### [SHORT PROBLEM]
Write out the data below in full. Keep it exact.

_ _ _

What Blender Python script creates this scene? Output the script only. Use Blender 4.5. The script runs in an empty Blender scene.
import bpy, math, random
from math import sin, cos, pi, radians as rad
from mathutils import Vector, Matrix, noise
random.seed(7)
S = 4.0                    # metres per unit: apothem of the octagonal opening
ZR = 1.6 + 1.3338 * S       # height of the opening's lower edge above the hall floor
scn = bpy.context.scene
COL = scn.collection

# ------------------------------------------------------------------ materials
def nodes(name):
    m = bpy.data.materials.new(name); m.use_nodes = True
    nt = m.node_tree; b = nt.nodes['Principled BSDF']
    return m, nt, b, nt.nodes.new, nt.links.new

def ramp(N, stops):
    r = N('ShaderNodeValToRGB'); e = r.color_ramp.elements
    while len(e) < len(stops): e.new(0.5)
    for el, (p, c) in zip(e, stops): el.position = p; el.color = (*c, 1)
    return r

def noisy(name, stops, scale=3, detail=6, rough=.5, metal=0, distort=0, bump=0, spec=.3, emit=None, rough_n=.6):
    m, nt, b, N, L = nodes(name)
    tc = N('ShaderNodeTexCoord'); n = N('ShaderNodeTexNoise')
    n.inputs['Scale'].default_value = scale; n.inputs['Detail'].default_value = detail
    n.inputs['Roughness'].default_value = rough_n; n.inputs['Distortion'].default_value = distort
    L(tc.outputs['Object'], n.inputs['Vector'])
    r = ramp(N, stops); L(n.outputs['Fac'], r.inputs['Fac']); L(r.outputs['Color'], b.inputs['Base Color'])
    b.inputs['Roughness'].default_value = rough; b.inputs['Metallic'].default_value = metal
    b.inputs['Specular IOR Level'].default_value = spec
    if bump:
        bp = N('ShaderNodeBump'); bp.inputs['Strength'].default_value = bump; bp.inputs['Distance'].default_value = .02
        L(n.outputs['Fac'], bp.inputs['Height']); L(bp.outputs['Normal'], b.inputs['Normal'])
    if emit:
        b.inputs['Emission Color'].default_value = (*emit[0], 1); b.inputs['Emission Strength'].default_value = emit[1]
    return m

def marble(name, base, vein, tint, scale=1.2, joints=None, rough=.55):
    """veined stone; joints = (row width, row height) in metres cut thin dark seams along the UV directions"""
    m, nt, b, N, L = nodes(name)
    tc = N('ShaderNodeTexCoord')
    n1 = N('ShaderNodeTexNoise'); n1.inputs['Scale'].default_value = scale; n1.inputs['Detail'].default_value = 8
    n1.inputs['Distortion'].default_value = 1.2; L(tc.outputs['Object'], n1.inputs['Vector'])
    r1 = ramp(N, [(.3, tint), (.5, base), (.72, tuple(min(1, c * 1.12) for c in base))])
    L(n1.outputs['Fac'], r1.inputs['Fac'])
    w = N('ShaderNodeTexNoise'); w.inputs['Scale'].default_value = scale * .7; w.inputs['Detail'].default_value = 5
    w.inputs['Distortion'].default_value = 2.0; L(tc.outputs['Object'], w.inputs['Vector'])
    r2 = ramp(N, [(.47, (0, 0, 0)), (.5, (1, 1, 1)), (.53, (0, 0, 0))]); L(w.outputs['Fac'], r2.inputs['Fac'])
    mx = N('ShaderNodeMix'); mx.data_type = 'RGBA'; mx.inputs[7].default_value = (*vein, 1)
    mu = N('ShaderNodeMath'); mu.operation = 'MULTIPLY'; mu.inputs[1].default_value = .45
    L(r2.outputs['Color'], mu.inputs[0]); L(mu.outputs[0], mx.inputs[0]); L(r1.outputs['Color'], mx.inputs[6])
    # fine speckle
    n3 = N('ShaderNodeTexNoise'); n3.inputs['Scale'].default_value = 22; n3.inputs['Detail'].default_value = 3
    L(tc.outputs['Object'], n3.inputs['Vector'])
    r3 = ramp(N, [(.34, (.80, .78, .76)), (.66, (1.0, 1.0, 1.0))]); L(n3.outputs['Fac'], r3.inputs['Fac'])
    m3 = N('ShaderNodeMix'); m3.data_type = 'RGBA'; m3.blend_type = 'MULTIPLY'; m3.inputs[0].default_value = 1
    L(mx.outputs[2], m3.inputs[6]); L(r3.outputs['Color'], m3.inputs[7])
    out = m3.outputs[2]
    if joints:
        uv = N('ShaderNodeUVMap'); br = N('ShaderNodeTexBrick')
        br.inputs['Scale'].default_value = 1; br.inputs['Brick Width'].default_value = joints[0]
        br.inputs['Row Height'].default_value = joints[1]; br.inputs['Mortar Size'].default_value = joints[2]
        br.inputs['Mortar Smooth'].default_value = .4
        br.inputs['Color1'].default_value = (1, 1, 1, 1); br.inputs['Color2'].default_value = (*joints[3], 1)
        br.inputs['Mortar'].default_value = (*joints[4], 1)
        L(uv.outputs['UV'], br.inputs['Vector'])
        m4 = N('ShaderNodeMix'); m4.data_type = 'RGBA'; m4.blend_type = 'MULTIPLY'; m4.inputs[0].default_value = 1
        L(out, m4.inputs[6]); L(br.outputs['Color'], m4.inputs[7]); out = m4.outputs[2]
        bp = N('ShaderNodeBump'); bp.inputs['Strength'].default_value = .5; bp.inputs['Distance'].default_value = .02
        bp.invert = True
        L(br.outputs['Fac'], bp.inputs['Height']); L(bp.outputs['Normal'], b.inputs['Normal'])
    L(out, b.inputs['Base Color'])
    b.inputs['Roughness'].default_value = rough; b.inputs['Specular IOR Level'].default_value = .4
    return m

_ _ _

### [CORRECT ANSWER]
What Blender Python script creates this scene? Output the script only. Use Blender 4.5. The script runs in an empty Blender scene.
import bpy, math, random
from math import sin, cos, pi, radians as rad
from mathutils import Vector, Matrix, noise
random.seed(7)
S = 4.0                    # metres per unit: apothem of the octagonal opening
ZR = 1.6 + 1.3338 * S       # height of the opening's lower edge above the hall floor
scn = bpy.context.scene
COL = scn.collection

# ------------------------------------------------------------------ materials
def nodes(name):
    m = bpy.data.materials.new(name); m.use_nodes = True
    nt = m.node_tree; b = nt.nodes['Principled BSDF']
    return m, nt, b, nt.nodes.new, nt.links.new

def ramp(N, stops):
    r = N('ShaderNodeValToRGB'); e = r.color_ramp.elements
    while len(e) < len(stops): e.new(0.5)
    for el, (p, c) in zip(e, stops): el.position = p; el.color = (*c, 1)
    return r

def noisy(name, stops, scale=3, detail=6, rough=.5, metal=0, distort=0, bump=0, spec=.3, emit=None, rough_n=.6):
    m, nt, b, N, L = nodes(name)
    tc = N('ShaderNodeTexCoord'); n = N('ShaderNodeTexNoise')
    n.inputs['Scale'].default_value = scale; n.inputs['Detail'].default_value = detail
    n.inputs['Roughness'].default_value = rough_n; n.inputs['Distortion'].default_value = distort
    L(tc.outputs['Object'], n.inputs['Vector'])
    r = ramp(N, stops); L(n.outputs['Fac'], r.inputs['Fac']); L(r.outputs['Color'], b.inputs['Base Color'])
    b.inputs['Roughness'].default_value = rough; b.inputs['Metallic'].default_value = metal
    b.inputs['Specular IOR Level'].default_value = spec
    if bump:
        bp = N('ShaderNodeBump'); bp.inputs['Strength'].default_value = bump; bp.inputs['Distance'].default_value = .02
        L(n.outputs['Fac'], bp.inputs['Height']); L(bp.outputs['Normal'], b.inputs['Normal'])
    if emit:
        b.inputs['Emission Color'].default_value = (*emit[0], 1); b.inputs['Emission Strength'].default_value = emit[1]
    return m

def marble(name, base, vein, tint, scale=1.2, joints=None, rough=.55):
    """veined stone; joints = (row width, row height) in metres cut thin dark seams along the UV directions"""
    m, nt, b, N, L = nodes(name)
    tc = N('ShaderNodeTexCoord')
    n1 = N('ShaderNodeTexNoise'); n1.inputs['Scale'].default_value = scale; n1.inputs['Detail'].default_value = 8
    n1.inputs['Distortion'].default_value = 1.2; L(tc.outputs['Object'], n1.inputs['Vector'])
    r1 = ramp(N, [(.3, tint), (.5, base), (.72, tuple(min(1, c * 1.12) for c in base))])
    L(n1.outputs['Fac'], r1.inputs['Fac'])
    w = N('ShaderNodeTexNoise'); w.inputs['Scale'].default_value = scale * .7; w.inputs['Detail'].default_value = 5
    w.inputs['Distortion'].default_value = 2.0; L(tc.outputs['Object'], w.inputs['Vector'])
    r2 = ramp(N, [(.47, (0, 0, 0)), (.5, (1, 1, 1)), (.53, (0, 0, 0))]); L(w.outputs['Fac'], r2.inputs['Fac'])
    mx = N('ShaderNodeMix'); mx.data_type = 'RGBA'; mx.inputs[7].default_value = (*vein, 1)
    mu = N('ShaderNodeMath'); mu.operation = 'MULTIPLY'; mu.inputs[1].default_value = .45
    L(r2.outputs['Color'], mu.inputs[0]); L(mu.outputs[0], mx.inputs[0]); L(r1.outputs['Color'], mx.inputs[6])
    # fine speckle
    n3 = N('ShaderNodeTexNoise'); n3.inputs['Scale'].default_value = 22; n3.inputs['Detail'].default_value = 3
    L(tc.outputs['Object'], n3.inputs['Vector'])
    r3 = ramp(N, [(.34, (.80, .78, .76)), (.66, (1.0, 1.0, 1.0))]); L(n3.outputs['Fac'], r3.inputs['Fac'])
    m3 = N('ShaderNodeMix'); m3.data_type = 'RGBA'; m3.blend_type = 'MULTIPLY'; m3.inputs[0].default_value = 1
    L(mx.outputs[2], m3.inputs[6]); L(r3.outputs['Color'], m3.inputs[7])
    out = m3.outputs[2]
    if joints:
        uv = N('ShaderNodeUVMap'); br = N('ShaderNodeTexBrick')
        br.inputs['Scale'].default_value = 1; br.inputs['Brick Width'].default_value = joints[0]
        br.inputs['Row Height'].default_value = joints[1]; br.inputs['Mortar Size'].default_value = joints[2]
        br.inputs['Mortar Smooth'].default_value = .4
        br.inputs['Color1'].default_value = (1, 1, 1, 1); br.inputs['Color2'].default_value = (*joints[3], 1)
        br.inputs['Mortar'].default_value = (*joints[4], 1)
        L(uv.outputs['UV'], br.inputs['Vector'])
        m4 = N('ShaderNodeMix'); m4.data_type = 'RGBA'; m4.blend_type = 'MULTIPLY'; m4.inputs[0].default_value = 1
        L(out, m4.inputs[6]); L(br.outputs['Color'], m4.inputs[7]); out = m4.outputs[2]
        bp = N('ShaderNodeBump'); bp.inputs['Strength'].default_value = .5; bp.inputs['Distance'].default_value = .02
        bp.invert = True
        L(br.outputs['Fac'], bp.inputs['Height']); L(bp.outputs['Normal'], b.inputs['Normal'])
    L(out, b.inputs['Base Color'])
    b.inputs['Roughness'].default_value = rough; b.inputs['Specular IOR Level'].default_value = .4
    return m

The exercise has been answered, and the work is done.